Bu konular içerisinde en dikkat çekeninin yolsuzluk olduğuna kuşku yok. Ancak ‘Yeni Açe’de vali ve yardımcısının el atması gereken ana sorunların gerek iç gerekse dış kaynaklı yolsuzlukların önüne geçmesi, diğer alanlarda sağlıklı gelişmelerin kapısını arayalacaktır. Çünkü yakından bilindiği üzere, bu tip ‘toplumlar’da sorunun temelinde mevcut kaynakların adilane şekilde kullanılmamasının doğurduğu toplumsal çapraşıklık, bir yandan bireyleri umutsuzluğa sürüklediği gibi, yolsuzluğun maddi ve manevi alanlara doğru giderek yayılmasına da n
eden oluyor. İşte bu nedenledir ki, geçenlerde vali yardımcısı Müzekkir Manaf, birkaç gün önce Pidie’de katıldığı bir seminerde yeni yönetimin acil üzerinde duracağı konuların başında ‘ahlak ve eğitim’ geldiğini belirterek bu konuda özellikle alimlere önemli rol düştüğünü belirtti.

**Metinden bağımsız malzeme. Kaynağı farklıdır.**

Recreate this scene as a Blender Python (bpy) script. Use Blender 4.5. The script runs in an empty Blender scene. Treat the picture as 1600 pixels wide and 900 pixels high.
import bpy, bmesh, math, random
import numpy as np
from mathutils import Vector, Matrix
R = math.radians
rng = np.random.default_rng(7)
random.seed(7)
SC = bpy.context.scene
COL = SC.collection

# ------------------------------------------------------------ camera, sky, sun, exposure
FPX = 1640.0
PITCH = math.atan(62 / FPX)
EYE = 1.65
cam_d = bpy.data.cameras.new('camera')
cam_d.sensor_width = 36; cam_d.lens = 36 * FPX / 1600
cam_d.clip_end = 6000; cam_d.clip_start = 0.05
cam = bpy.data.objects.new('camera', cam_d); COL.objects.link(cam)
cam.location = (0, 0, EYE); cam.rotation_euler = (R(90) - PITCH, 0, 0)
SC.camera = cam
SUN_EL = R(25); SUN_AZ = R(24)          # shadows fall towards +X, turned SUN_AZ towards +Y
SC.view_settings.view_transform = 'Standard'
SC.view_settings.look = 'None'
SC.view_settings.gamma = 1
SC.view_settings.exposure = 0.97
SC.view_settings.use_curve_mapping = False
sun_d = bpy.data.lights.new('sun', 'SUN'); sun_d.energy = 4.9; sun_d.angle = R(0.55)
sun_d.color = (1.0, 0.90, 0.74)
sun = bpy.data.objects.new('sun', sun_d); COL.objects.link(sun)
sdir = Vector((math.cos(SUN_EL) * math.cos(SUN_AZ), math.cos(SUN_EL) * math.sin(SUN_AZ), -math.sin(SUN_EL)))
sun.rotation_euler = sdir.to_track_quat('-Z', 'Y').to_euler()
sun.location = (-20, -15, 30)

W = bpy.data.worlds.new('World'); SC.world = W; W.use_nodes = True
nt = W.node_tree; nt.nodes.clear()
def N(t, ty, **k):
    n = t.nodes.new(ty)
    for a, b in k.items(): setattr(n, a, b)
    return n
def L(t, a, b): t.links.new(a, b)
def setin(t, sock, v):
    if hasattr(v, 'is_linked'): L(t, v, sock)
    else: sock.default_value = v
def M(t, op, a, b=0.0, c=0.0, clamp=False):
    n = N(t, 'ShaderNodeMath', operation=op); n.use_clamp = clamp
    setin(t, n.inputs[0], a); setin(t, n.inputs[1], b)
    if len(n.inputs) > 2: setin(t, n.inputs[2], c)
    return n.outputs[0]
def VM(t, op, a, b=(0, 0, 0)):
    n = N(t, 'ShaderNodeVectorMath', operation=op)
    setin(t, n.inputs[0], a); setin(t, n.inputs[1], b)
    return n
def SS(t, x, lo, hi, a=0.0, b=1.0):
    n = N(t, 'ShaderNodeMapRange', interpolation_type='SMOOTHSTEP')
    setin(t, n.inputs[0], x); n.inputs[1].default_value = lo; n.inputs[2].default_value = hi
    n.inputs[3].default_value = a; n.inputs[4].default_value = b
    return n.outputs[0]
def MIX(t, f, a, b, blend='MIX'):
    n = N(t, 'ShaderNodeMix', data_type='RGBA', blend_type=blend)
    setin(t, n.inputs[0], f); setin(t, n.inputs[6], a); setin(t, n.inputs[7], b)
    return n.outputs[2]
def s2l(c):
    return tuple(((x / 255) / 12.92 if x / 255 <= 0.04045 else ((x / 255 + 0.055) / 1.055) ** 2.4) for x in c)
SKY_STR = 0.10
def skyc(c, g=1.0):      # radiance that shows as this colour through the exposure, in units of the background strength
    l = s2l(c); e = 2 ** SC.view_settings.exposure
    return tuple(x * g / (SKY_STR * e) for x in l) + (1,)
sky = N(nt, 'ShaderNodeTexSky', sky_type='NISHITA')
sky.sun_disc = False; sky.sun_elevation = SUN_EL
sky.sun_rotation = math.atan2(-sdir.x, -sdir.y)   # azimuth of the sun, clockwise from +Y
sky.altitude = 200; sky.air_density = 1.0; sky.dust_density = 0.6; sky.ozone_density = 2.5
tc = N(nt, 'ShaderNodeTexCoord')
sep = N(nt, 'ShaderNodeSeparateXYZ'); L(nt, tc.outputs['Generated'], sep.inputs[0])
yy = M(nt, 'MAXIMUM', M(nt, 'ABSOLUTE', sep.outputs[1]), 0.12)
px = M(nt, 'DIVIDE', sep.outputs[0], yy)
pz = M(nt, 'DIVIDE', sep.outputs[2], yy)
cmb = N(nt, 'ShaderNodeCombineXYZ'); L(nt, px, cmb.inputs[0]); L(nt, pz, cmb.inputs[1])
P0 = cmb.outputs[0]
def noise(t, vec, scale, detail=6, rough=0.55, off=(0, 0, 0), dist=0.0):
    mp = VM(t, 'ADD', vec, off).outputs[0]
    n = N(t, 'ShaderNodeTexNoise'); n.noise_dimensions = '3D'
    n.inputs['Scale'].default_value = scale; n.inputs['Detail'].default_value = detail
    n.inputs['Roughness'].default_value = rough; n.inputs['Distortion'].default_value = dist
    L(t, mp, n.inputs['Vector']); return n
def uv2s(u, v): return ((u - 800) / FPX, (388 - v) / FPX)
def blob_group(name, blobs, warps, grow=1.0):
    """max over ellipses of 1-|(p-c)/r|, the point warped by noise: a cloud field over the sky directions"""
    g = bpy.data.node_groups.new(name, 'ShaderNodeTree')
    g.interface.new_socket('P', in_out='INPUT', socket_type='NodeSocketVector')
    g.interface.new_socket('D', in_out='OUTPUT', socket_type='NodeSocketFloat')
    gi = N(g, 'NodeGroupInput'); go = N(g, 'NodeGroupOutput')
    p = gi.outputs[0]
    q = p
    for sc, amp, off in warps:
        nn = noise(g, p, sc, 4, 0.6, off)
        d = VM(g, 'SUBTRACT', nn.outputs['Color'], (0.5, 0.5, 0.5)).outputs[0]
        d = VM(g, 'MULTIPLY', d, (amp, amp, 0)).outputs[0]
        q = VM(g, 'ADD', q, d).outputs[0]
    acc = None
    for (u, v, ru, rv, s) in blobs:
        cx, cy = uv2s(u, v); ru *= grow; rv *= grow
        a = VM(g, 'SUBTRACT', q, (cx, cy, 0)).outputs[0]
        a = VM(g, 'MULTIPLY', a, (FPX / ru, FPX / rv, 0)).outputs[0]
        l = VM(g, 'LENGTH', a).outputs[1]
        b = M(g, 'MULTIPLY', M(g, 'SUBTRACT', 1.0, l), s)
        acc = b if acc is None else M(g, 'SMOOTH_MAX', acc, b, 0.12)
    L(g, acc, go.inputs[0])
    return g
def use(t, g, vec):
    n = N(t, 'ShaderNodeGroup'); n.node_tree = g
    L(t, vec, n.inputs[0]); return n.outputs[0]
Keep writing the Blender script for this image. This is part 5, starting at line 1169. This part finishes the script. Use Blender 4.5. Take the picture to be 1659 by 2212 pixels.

Elbette sorunun eğitim boyutu kadar, yasal bağlamı da gözardı edilemeyecek bir yapısal nitelik sergiliyor. Bu nedenle, yeni yönetimin Parlamento ile işbirliği yaparak devlet müdürlükleri kadar, Açe’de faaliyet gösteren ulusal ve uluslararası kurumlarda var olduğu belirtilen yolsuzluk hadiselerin üzerine ısrarlı gidilmesi Açe halkının yararına olacağına kuşku yok. 
Bunun yanı sıra, Vali ve yardımcısının Açe halkı arasında sinerji yaratacağına kuşku yok. Bu anlamda, sahada oldukça güçlü olan Açe Partisi’nin, valilik ve parlamento kurumları arasında kurulacak sıkı işbirliğinin kısa sürede sahada halkın sosyo-ekonomik kalkınmasına katkı sağlayacak projeler olarak dönmemesi için hiçbir neden yok.
Açe bir yandan kendi iç kalkınmasını hayata geçirirken, bir yandan da muadili toplumların içinde yaşadığı sorunların aşılmasında model olma imtiyazını da elde edebilir. Bu bağlamda, akla ilk gelen husus Açe’de 2005 yılında imzalanan barış anlaşması ve devamındaki gelişmeler örneklik konusunda gözardı edilemeyecek uluslararası boyutlara sahip. Açe Barış görüşmelerini yürüten ekibin kimi üyelerinin Mindanao, Papua gibi çatışma bölgelerinde de barış süreçlerine katkı yaptıklarını bildiğimizden, yeni dönemde, yönetimin bu konuda uluslararası duyarlılığı ortaya koyacak adımlar atması şaşırtıcı olmayacaktır. Son bir aydır uluslararası gündemde yer işgal eden Arakanlı Müslümanların sorunlarının halli de bu anlamda, Açe sivil toplum kuruluşlarının gündemine gireceğini düşünebiliriz. Hem aynı bölgede var olmaları, hem de benzer süreçleri taşımaları nedeniyle Açe ve Açelilerin tecrübesinin Arakanlılar için olumlu zeminler hazırlayacaktır. Birkaç yıl önce Açe yönetimi ve halkının kara sularına giren Arakanlılara muamelesi zihinlerde canlılığını korurken, yeni dönemde Açe Valisinin konuya hassasiyeti Açe’nin model bir toplum olması yolunda önemli bir adım olacaktır.